On the edge of the branch, after finally catching up with the guide, I remember well the end of the trek for descent and leaving the “Mastah”. Al-Tarhuni looked back contemplatively at all that distance covered with a bit of impatience, took off his straw hat, drying the sweat from his forehead, and we sat to catch our breath; no water available, nor were the remnants of the Al-Maknan plant in our bags able to help us at that moment.

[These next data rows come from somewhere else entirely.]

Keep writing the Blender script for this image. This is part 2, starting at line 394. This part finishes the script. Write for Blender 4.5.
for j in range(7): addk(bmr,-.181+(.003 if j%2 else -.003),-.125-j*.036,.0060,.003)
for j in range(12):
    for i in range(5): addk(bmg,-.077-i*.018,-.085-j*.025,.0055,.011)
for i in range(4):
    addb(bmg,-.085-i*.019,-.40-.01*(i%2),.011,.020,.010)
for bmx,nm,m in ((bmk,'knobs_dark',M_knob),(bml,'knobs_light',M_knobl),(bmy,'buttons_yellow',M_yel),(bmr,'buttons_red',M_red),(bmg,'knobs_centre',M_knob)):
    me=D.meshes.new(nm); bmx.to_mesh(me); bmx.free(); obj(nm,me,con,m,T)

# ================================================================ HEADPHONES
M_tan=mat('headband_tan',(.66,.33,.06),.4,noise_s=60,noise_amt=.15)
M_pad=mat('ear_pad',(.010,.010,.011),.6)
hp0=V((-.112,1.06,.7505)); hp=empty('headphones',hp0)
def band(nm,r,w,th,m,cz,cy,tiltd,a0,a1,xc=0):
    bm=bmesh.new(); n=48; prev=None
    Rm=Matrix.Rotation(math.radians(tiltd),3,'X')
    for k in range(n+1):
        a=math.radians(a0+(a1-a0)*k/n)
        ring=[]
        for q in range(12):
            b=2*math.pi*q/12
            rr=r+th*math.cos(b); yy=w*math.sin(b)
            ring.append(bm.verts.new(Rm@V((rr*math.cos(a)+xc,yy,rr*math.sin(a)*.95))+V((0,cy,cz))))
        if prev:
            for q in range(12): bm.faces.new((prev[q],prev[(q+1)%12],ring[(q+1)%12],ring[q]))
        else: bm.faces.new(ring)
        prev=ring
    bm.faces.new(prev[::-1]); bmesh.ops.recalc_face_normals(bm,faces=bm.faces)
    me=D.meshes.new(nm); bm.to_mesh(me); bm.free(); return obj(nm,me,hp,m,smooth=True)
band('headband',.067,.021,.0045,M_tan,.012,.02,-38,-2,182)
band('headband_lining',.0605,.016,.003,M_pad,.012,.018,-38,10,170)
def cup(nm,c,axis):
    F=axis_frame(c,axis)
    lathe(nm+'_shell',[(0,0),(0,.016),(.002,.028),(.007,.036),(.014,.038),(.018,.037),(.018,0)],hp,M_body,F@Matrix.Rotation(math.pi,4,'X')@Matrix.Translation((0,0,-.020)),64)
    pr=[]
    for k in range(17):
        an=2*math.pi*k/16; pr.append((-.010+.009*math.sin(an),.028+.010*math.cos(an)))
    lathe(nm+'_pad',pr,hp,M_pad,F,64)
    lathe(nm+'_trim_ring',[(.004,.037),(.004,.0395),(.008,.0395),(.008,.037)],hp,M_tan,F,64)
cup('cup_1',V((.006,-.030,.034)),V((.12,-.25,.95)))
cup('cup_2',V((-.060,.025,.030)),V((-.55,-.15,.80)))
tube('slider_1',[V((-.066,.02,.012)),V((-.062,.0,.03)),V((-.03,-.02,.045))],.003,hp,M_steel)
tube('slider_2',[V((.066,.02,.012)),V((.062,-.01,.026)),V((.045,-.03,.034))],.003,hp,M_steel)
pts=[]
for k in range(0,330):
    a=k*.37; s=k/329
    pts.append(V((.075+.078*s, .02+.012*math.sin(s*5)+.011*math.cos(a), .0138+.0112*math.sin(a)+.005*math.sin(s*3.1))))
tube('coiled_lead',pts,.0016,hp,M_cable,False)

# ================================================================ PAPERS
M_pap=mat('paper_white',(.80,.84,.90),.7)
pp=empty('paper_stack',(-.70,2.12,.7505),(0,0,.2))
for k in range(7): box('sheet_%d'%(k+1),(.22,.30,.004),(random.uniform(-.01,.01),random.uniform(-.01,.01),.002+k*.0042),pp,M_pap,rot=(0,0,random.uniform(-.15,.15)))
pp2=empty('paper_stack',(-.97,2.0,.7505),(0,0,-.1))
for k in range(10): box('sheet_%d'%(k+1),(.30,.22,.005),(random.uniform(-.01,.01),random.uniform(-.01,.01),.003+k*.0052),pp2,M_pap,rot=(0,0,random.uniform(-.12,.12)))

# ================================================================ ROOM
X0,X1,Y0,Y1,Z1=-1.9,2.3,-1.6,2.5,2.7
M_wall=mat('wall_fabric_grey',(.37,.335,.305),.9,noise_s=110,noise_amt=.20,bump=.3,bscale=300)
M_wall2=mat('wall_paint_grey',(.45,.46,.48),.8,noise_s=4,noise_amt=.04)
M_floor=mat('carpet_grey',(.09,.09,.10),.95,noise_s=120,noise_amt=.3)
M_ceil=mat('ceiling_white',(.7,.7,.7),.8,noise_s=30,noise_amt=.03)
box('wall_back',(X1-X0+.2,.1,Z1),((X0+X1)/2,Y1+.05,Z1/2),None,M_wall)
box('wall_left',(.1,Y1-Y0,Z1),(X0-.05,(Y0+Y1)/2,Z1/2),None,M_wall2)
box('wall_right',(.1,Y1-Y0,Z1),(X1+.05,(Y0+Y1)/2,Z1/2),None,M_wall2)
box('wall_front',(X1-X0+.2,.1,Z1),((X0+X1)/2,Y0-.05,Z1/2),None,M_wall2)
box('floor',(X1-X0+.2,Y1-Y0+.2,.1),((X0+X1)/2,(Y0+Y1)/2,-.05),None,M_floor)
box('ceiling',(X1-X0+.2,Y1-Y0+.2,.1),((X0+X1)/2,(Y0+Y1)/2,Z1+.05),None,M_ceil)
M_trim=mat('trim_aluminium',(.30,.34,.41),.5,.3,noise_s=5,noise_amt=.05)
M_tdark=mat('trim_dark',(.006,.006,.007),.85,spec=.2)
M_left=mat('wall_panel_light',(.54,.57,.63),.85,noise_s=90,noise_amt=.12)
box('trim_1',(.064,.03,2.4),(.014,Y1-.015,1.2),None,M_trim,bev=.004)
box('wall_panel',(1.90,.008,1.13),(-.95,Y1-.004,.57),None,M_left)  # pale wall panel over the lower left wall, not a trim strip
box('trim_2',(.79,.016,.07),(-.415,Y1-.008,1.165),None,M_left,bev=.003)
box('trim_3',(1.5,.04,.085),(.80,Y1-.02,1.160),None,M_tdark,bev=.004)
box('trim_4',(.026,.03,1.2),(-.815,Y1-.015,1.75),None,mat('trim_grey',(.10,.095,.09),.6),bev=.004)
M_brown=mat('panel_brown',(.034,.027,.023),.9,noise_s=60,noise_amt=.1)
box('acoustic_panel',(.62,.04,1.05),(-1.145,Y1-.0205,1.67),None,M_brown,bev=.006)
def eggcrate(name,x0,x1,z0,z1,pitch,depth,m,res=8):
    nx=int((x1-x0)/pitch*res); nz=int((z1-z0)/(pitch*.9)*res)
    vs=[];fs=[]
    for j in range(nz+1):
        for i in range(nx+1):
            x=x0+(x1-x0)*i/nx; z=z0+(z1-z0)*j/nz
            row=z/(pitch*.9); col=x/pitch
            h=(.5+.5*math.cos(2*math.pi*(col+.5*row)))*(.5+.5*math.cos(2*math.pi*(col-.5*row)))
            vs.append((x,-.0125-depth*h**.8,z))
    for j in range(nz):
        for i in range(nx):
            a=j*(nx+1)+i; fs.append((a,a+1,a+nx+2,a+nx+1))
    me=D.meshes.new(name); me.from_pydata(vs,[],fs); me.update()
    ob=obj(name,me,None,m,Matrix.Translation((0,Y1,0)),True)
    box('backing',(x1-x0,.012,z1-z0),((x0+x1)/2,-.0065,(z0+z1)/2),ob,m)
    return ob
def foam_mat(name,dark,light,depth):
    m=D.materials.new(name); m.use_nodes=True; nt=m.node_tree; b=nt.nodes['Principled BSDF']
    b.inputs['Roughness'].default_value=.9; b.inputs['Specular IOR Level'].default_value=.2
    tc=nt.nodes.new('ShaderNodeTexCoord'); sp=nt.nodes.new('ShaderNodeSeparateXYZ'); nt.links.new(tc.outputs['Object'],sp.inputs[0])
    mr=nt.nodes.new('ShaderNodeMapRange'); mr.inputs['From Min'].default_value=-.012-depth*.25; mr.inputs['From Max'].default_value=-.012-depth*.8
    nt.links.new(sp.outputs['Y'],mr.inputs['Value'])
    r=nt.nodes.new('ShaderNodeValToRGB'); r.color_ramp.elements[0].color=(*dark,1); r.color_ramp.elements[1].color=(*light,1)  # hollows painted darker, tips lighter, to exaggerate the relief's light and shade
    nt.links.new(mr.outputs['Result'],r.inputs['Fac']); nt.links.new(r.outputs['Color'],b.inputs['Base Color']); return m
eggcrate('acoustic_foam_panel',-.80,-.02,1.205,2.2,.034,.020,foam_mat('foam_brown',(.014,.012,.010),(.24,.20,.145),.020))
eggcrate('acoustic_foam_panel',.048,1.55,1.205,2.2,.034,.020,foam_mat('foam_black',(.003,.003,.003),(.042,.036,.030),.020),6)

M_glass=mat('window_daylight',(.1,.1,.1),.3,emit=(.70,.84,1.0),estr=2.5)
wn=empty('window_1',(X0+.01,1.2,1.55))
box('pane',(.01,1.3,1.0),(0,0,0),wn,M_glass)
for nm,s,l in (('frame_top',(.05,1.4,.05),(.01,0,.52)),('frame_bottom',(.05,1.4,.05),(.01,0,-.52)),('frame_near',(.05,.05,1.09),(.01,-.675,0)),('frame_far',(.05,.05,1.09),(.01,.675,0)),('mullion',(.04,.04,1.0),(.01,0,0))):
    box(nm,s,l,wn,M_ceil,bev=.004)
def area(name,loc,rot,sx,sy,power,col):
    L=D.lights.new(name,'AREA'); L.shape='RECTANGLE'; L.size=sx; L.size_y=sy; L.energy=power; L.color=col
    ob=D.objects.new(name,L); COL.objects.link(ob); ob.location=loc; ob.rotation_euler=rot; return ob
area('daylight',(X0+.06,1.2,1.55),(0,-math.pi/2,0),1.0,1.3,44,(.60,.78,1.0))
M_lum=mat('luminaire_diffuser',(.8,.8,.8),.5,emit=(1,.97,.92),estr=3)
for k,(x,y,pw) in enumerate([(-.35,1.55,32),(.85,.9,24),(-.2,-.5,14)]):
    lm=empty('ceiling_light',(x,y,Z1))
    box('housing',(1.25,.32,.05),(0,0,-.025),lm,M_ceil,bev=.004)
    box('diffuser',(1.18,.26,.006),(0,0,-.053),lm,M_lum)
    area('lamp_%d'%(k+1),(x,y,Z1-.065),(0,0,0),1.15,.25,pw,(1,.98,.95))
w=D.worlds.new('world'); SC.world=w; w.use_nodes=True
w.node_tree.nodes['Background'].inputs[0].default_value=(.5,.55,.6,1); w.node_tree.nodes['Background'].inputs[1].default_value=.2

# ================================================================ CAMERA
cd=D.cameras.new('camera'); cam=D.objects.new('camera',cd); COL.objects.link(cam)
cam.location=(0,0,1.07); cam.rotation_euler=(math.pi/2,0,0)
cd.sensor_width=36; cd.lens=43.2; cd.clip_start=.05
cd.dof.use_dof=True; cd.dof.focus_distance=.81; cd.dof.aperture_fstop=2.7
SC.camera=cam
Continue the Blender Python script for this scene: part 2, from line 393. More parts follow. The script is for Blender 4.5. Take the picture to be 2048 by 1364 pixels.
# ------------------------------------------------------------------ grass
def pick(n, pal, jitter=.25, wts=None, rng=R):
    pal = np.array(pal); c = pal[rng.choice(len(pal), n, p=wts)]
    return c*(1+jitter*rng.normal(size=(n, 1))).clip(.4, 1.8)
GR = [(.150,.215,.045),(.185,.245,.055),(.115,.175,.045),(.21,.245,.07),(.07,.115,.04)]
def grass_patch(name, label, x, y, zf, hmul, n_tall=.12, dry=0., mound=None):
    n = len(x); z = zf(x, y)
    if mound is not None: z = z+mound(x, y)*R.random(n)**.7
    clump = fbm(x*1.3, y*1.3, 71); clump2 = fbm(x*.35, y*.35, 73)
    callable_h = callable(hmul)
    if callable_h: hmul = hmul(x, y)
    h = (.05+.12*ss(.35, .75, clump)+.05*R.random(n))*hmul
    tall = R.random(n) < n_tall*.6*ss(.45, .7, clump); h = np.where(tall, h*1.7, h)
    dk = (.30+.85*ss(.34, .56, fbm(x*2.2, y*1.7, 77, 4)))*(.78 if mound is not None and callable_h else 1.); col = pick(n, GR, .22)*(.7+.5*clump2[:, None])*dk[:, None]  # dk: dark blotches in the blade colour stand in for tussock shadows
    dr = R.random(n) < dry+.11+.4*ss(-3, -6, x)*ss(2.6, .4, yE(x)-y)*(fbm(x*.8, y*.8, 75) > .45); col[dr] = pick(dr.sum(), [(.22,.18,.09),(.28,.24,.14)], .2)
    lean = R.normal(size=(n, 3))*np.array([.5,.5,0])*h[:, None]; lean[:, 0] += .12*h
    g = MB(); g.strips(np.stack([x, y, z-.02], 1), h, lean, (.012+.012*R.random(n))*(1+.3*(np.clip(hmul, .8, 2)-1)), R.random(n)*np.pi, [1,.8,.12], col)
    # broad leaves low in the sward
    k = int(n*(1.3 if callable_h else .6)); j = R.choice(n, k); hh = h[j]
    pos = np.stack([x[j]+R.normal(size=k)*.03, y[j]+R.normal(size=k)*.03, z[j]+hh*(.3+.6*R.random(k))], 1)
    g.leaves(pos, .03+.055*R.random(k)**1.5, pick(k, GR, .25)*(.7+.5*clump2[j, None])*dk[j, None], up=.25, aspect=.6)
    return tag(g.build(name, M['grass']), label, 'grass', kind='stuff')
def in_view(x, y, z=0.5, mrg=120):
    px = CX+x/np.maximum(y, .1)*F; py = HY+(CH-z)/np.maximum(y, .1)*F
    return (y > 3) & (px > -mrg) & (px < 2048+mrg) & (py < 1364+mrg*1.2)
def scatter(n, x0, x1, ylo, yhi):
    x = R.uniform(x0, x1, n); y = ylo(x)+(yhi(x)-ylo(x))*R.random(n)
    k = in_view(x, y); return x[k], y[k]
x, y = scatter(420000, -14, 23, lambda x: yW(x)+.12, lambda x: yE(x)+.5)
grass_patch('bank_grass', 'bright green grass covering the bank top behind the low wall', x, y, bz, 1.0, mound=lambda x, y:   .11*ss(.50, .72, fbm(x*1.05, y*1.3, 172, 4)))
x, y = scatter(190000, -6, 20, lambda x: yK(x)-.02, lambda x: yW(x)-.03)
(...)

The scorching sun was bearing down on our necks like a sharp and shiny blade, watching our refusal mixed with a temporary emotion for the primitive form of the terrain and the place as a whole, leaving behind us all the Garamantian graves that contain the final silence of memory, and the reality’s refusal to add anything to the history of the dead, and because I was congested then like a repository for complaining of pain, I sat long after the end of the journey to write a text while carrying with me this bad feeling and something of blocked desire, in recovering the original relationship with the topography of the great “Mastah” and the unpleasing harshness of basalt, and I do not know exactly whether this text is about the harshness of climate and stone or a tale about the paralysis of the shaman’s spirit in periods of drought and the loss of ancient nature’s wet heart, so I cannot in any case think only of the husks of this anger when remembering the basalt stone, but of the final moments I can borrow, not for their mythical quality, but for their dark savagery, embodied in that staring gaze of Medusa’s grief over the extinguishing of maternal time and fertility when her head was cut off by Perseus’s sword, and I, at the writing table, sucked the taste of the salty sweat of betrayal in my mouth.